**WHAT NEEDS TO BE DONE**.
The line containing "bm.build('orange_slice' if k" marks the end: extract everything from the first line of the data through that line, exactly, with no pictures.

**COLLECTED MATERIAL**.
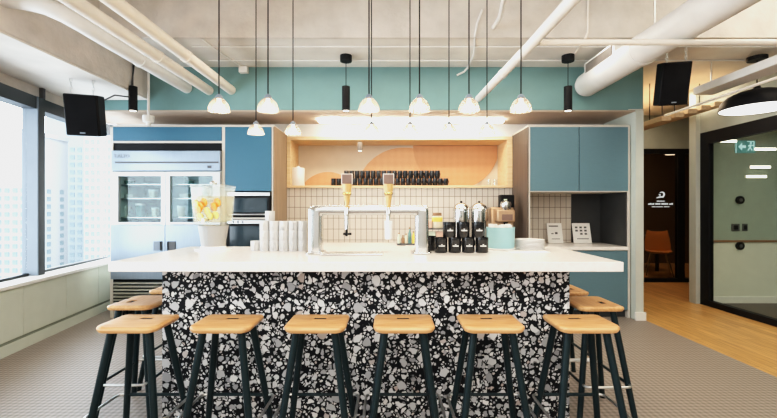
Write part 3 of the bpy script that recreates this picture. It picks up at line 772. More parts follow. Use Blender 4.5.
MB().loft([[(x * .262, y * .262, .456) for x, y in rrect(1, 1, .22, 4)], [(x * .262, y * .262, .470) for x, y in rrect(1, 1, .22, 4)], [(x * .16, y * .16, .480) for x, y in rrect(1, 1, .22, 4)]]).build('lid', 'dispenser_glass', dp)
MB().lathe([(.0, .48), (.02, .48), (.024, .495), (.015, .505), (.0, .506)], 16, cap=False).build('lid_knob', 'steel', dp)
MB().tube([(0, -.112, .225), (0, -.16, .225), (0, -.165, .20)], [.012, .012, .009], 10).build('spigot', 'steel', dp)
frs = [(-.06, -.117, .30, 0), (.0, -.118, .285, 1), (.05, -.119, .315, 0), (-.02, -.120, .345, 0), (.075, -.121, .345, 0), (-.08, -.119, .335, 1), (.02, -.117, .25, 1), (-.05, -.113, .245, 1), (.06, -.115, .255, 1), (-.045, -.121, .32, 0)]
for x, y, z, k in frs:
    bm = MB(); bm.tube([(x, y, z), (x + .004, y + .008, z + .002)], .03 if k == 0 else .027, 16)
    bm.build('orange_slice' if k == 0 else 'lemon_slice', 'orange_fruit' if k == 0 else 'lemon', body)

# white stacked mugs
wm = None
cols5 = ['left end', 'second column from the left', 'middle column', 'second column from the right', 'right end']
lev = ['bottom', 'middle', 'top']
for c in range(5):
    for l in range(3):
        x = PX(264.5 + c * 9.6, 2.86); z = CT + l * .0715
        lab = 'white mug in the stacked block beside the dispenser, %s, %s level' % (cols5[c], lev[l])
        if wm is None:
            wm = make_mug('white_mug', lab, .0335, .0715, 'mug_white', 'white mugs stacked on the island', None, -PI * .45); wm.location = (x, 2.86, z)
        else: dup(wm, (x, 2.86, z), 0, lab)
dup(wm, (PX(254.5, 2.86), 2.88, CT), 0, 'single white mug standing left of the stacked white block')
dup(wm, (PX(270, 2.86) - .003, 2.87, CT + 3 * .0715), 0, 'white mug lying topmost over the stacked white block')

# draught tower
tw = thing('beer_tower', 'chrome bridge draught tower with two taps on the island', 'draught tower', (0, 0, CT))
TY = 2.72; lx, rx = PX(316, TY), PX(421.5, TY); TZ = PZ(210, TY) - CT
def ring_u(hw, top, r, z0):
    p = [(lx - hw, z0)] + [(lx - hw + r - r * math.cos(q * PI / 8), top - r + r * math.sin(q * PI / 8)) for q in range(5)]
    p += [(rx + hw - r + r * math.sin(q * PI / 8), top - r + r * math.cos(q * PI / 8)) for q in range(5)] + [(rx + hw, z0)]
    return p
outer = ring_u(.045, TZ + .032, .035, .012)
inner = ring_u(-.045, TZ - .034, .012, .012)
bm = MB()
secs = []
for (ox, oz), (ix, iz) in zip(outer, inner):
    sec = []
    for u, v in rrect(1, 1, .22, 3):      # rounded box section: u across the bridge, v along its depth
        sec.append((ix + (ox - ix) * (u + .5), TY + v * .13, iz + (oz - iz) * (u + .5)))
    secs.append(sec)
bm.loft(secs).build('bridge_frame', 'chrome', tw)
for x in (lx, rx):
    MB().loft([[(x + u * .125, TY + v * .165, z) for u, v in rrect(1, 1, .2, 4)] for z in (0, .012)]).build('flange', 'chrome', tw, bevel=.004)
for i, px in enumerate((347.5, 388.5)):
    x = PX(px, 2.66)
    FY = TY - .03
    fa = MB().tube([(x, FY - .03, TZ - .005), (x, FY - .075, TZ - .005)], [.018, .016], 14).tube([(x, FY - .062, TZ + .012), (x, FY - .07, TZ - .02), (x, FY - .085, TZ - .06), (x, FY - .088, TZ - .125)], [.015, .015, .012, .010], 12).build('faucet', 'chrome', tw)
    MB().lathe([(.0, .012), (.013, .012), (.014, .04), (.020, .075), (.030, .135), (.033, .17), (.0, .172)], 18, (x, FY - .062, TZ), cap=False).build('tap_handle', 'tap_wood', fa)
    MB().lathe([(.0, .10), (.027, .10), (.030, .108), (.027, .116), (.0, .116)], 18, (x, FY - .066, TZ), cap=False).build('handle_ring', 'brass', fa)
    MB().box(x - .032, x + .032, FY - .078, FY - .048, TZ + .172, TZ + .234).build('handle_badge', 'tap_cap', fa, bevel=.003)
    MB().box(x - .036, x + .036, FY - .072, FY - .044, TZ + .170, TZ + .238).build('badge_frame', 'white_cer', fa, bevel=.002)
    if i == 0:
        MB().tube([(x - .022, FY - .09, TZ - .155), (x + .032, FY - .09, TZ - .155)], .008, 10).tube([(x, FY - .09, TZ - .125), (x, FY - .09, TZ - .17)], .008, 10).build('lever', 'black', fa)
    else:
        MB().lathe([(.0, -.19), (.02, -.19), (.024, -.18), (.026, -.07), (.0, -.065)], 18, (x, FY - .09, TZ), cap=False).build('nozzle', 'white_cer', fa)
dt = thing('drip_tray', 'flat steel drip tray between the tower legs', 'drip tray', (PX(353, 2.66), 2.62, CT))
MB().box(-.2, .2, -.06, .06, 0, .012).build('tray', 'steel', dt, bevel=.004)
bm = MB()
for i in range(18): bm.box(-.19 + i * .0215, -.18 + i * .0215, -.052, .052, .012, .016)
bm.build('grid', 'steel', dt)

# black logo mugs
DB = 2.76; bmug = None
bxs = [441, 454.6, 468.2, 481.8]
names4 = ['first from the tower', 'second from the tower', 'third from the tower', 'nearest the blue tub']
for i, px in enumerate(bxs):
    lab = 'black logo mug in the lower row on the island, %s' % names4[i]; loc = (PX(px, DB), DB, CT)
    if bmug is None:
        bmug = make_mug('logo_mug', lab, .0445, .105, 'black_gloss', 'black logo mugs stacked on the island', 'logo_grey', PI * .60); bmug.location = loc
    else: dup(bmug, loc, 0, lab)
for i, px in enumerate((449.3, 463, 478)):
    dup(bmug, (PX(px, DB), DB, CT + .1055), 0, 'black logo mug in the upper row on the island, ' + ['leftmost', 'middle', 'nearest the blue tub'][i])
dup(bmug, (PX(430, 2.9), 2.90, CT), 1.6, 'black mug half hidden behind the chrome tower leg')

# tin rack, packets and jar behind the mugs
rk = thing('condiment_rack', 'small two-tier rack behind the black logo mugs', 'rack', (PX(436.5, 3.05), 3.06, CT))
for z in (.02, .145):
    MB().box(-.075, .065, -.05, .05, z, z + .008).build('tier', 'grey_dark', rk)
for sx in (-.075, .06):
    for sy in (-.05, .045):
        MB().box(sx, sx + .006, sy, sy + .006, 0, .155).build('post', 'grey_dark', rk)
jx = PX(436, 3.05)
jj = thing('spice_jar', 'cream jar with yellow label and dark lid on the rack top', 'jar', (jx + .01, 3.06, CT + .153))
MB().lathe([(.0, 0), (.036, 0), (.04, .006), (.04, .085), (.03, .095), (.0, .096)], 22, cap=False).build('jar_body', 'jar', jj)
MB().lathe([(.0408, .05), (.0412, .052), (.0412, .082), (.0408, .084)], 22, cap=False).build('label_band', 'yellow', jj)
MB().lathe([(.0, .096), (.034, .096), (.034, .118), (.0, .12)], 22, cap=False).build('lid', 'brown', jj)
for i, (m, lab) in enumerate((('mint', 'pale green packet on the lower tier of the small rack'), ('pink', 'pinkish packet on the lower tier of the small rack'))):
    o = MB().box(-.028, .028, -.03, .03, 0, .10).build('tea_packet', m, None, bevel=.006); o.location = (jx - .035 + i * .062, 3.055, CT + .028); tag(o, lab, 'packet', 'packets on the rack')
o = MB().box(-.02, .02, -.02, .02, 0, .06).build('tea_packet', 'pink', None, bevel=.005); o.location = (jx - .052, 3.06, CT + .153); tag(o, 'little pink packet beside the cream jar on the rack', 'packet', 'packets on the rack')

# blue tub
bt = thing('utensil_tub', 'light blue enamel tub of white sachets on the island', 'tub', (PX(500.5, 2.98), 2.98, CT))
MB().lathe([(.0, .012), (.096, .012), (.100, .02), (.103, .16), (.105, .165), (.098, .165), (.094, .028), (.0, .026)], 36, cap=False).build('tub_body', 'bin_blue', bt)
MB().lathe([(.0, 0), (.10, 0), (.108, .008), (.10, .012), (.0, .012)], 36, cap=False).build('saucer', 'white_cer', bt)
for i in range(14):
    a = random.random() * 2 * PI; r = .02 + .06 * random.random(); x, y = r * math.cos(a), r * math.sin(a)
    R_ = Matrix.Translation((x, y, .13)) @ Matrix.Rotation(random.uniform(0, PI), 4, 'Z') @ Matrix.Rotation(random.uniform(-.2, .2), 4, 'X')
    o = MB().box(-.02, .02, -.003, .003, -.095, .048 + .012 * random.random(), R_).build('sachet', 'paper', None)
    o.location = bt.location; tag(o, 'white paper sachet standing in the light blue tub', 'sachet', 'sachets in the blue tub')

# plates
pl0 = None
for i in range(8):
    lab = 'white plate in the stack right of the blue tub, ' + ('lowest' if i == 0 else 'topmost' if i == 7 else '%s from the bottom' % ORD[i])
    loc = (PX(529.5, 2.98), 2.98, CT + i * .0095)
    if pl0 is None:
        pl0 = MB().lathe([(.0, 0), (.085, 0), (.102, .003), (.106, .006), (.105, .0092), (.100, .0092), (.080, .006), (.0, .005)], 40, cap=False).build('plate', 'white_cer'); pl0.location = loc
        tag(pl0, lab, 'plate', 'white plates stacked on the island')
    else: dup(pl0, loc, 0, lab)

# napkin sheet
tag(MB().box(PX(508, 2.8), PX(547, 2.8), 2.74, 2.86, CT, CT + .004).build('napkin', 'paper', bevel=.0015), 'flat white napkin in front of the plate stack', 'napkin')

# ------------------------------------------------------------------ back worktop items
BZ = .85
ur0 = None
for px, lab in ((461.5, 'steel coffee urn nearer the taps, domed lid'), (479.5, 'steel coffee urn beside the bronze coffee machine, domed lid')):
    loc = (PX(px, 5.0), 5.02, BZ)
    if ur0 is None:
        ur0 = thing('coffee_urn', lab, 'coffee urn', loc, 0, 'coffee urns on the back worktop')
        MB().lathe([(.0, 0), (.10, 0), (.105, .02), (.105, .06), (.0, .062)], 30, cap=False).build('base', 'black', ur0)
        MB().lathe([(.0, .062), (.098, .062), (.103, .08), (.103, .42), (.0, .425)], 30, cap=False).build('tank', 'chrome', ur0)
        MB().lathe([(.106, .425), (.106, .445), (.09, .49), (.05, .52), (.0, .53)], 30, cap=False).build('lid', 'chrome', ur0)
        MB().lathe([(.0, .53), (.014, .53), (.016, .545), (.0, .555)], 14, cap=False).build('lid_knob', 'black', ur0)
        MB().tube([(0, -.10, .1), (0, -.135, .1), (0, -.14, .075)], [.011, .011, .008], 10).build('spout', 'black', ur0)
        MB().tube([(0, .1, .38), (0, .125, .36), (0, .125, .25), (0, .1, .23)], .008, 8).build('handle', 'black', ur0)
    else: dup(ur0, loc, 0, lab)
cm = thing('coffee_machine', 'bronze coffee machine with black top and glass hopper', 'coffee machine', (PX(503, 5.0), 5.0, BZ))
MB().box(-.16, .15, -.13, .16, 0, .05).build('base', 'black', cm, bevel=.01)
MB().box(-.15, .14, .0, .16, .05, .47).build('body', 'copperbody', cm, bevel=.02)
MB().box(-.10, .12, -.11, -.001, .29, .44).build('brew_head', 'copperbody', cm, bevel=.015)
MB().lathe([(.0, .44), (.055, .44), (.07, .50), (.06, .54), (.0, .56)], 24, (.02, -.05, 0), cap=False).build('hopper', 'chrome', cm)
MB().box(-.02, .155, .03, .16, .471, .63).build('top_unit', 'black', cm, bevel=.012)
MB().box(-.045, .085, -.118, -.11, .31, .385).build('label_plate', 'tap_cap', cm)
MB().box(.02, .06, .026, .03, .55, .575).build('display', 'mint', cm)
MB().tube([(.01, -.08, .29), (.01, -.08, .25)], [.03, .02], 14).build('spout', 'black', cm)
MB().lathe([(.0, .05), (.05, .05), (.055, .16), (.05, .165), (.0, .165)], 20, (.01, -.07, 0), cap=False).build('carafe', 'steel', cm)
tag(MB().box(PX(397, 5.0), PX(417, 5.0), 4.95, 5.09, BZ, BZ + .02).build('serving_tray', 'grey_dark', bevel=.004), 'dark flat tray of bottles on the back worktop', 'tray')
bt_spec = [(399, .13, 'mint', 'pale green bottle at the left of the dark tray'), (403, .10, 'brown', 'short brown bottle on the dark tray'), (406.3, .12, 'jar', 'cream bottle on the dark tray, between brown and green ones'), (409.8, .20, 'food_a', 'tall dark green bottle on the dark tray'), (413.6, .15, 'yellow', 'yellow bottle at the right of the dark tray')]
for px, h, m, lab in bt_spec:
    k = thing('bottle', lab, 'bottle', (PX(px, 5.0), 5.02, BZ + .02), 0, 'bottles on the dark tray')
    MB().lathe([(.0, 0), (.02, 0), (.021, .004), (.021, h * .6), (.009, h * .78), (.009, h * .9), (.0, h * .9)], 14, cap=False).build('glass_body', m, k)
    MB().lathe([(.0, h * .9), (.011, h * .9), (.011, h), (.0, h)], 12, cap=False).build('cap', 'brown', k)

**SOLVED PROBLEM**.
Write part 3 of the bpy script that recreates this picture. It picks up at line 772. More parts follow. Use Blender 4.5.
MB().loft([[(x * .262, y * .262, .456) for x, y in rrect(1, 1, .22, 4)], [(x * .262, y * .262, .470) for x, y in rrect(1, 1, .22, 4)], [(x * .16, y * .16, .480) for x, y in rrect(1, 1, .22, 4)]]).build('lid', 'dispenser_glass', dp)
MB().lathe([(.0, .48), (.02, .48), (.024, .495), (.015, .505), (.0, .506)], 16, cap=False).build('lid_knob', 'steel', dp)
MB().tube([(0, -.112, .225), (0, -.16, .225), (0, -.165, .20)], [.012, .012, .009], 10).build('spigot', 'steel', dp)
frs = [(-.06, -.117, .30, 0), (.0, -.118, .285, 1), (.05, -.119, .315, 0), (-.02, -.120, .345, 0), (.075, -.121, .345, 0), (-.08, -.119, .335, 1), (.02, -.117, .25, 1), (-.05, -.113, .245, 1), (.06, -.115, .255, 1), (-.045, -.121, .32, 0)]
for x, y, z, k in frs:
    bm = MB(); bm.tube([(x, y, z), (x + .004, y + .008, z + .002)], .03 if k == 0 else .027, 16)
    bm.build('orange_slice' if k == 0 else 'lemon_slice', 'orange_fruit' if k == 0 else 'lemon', body)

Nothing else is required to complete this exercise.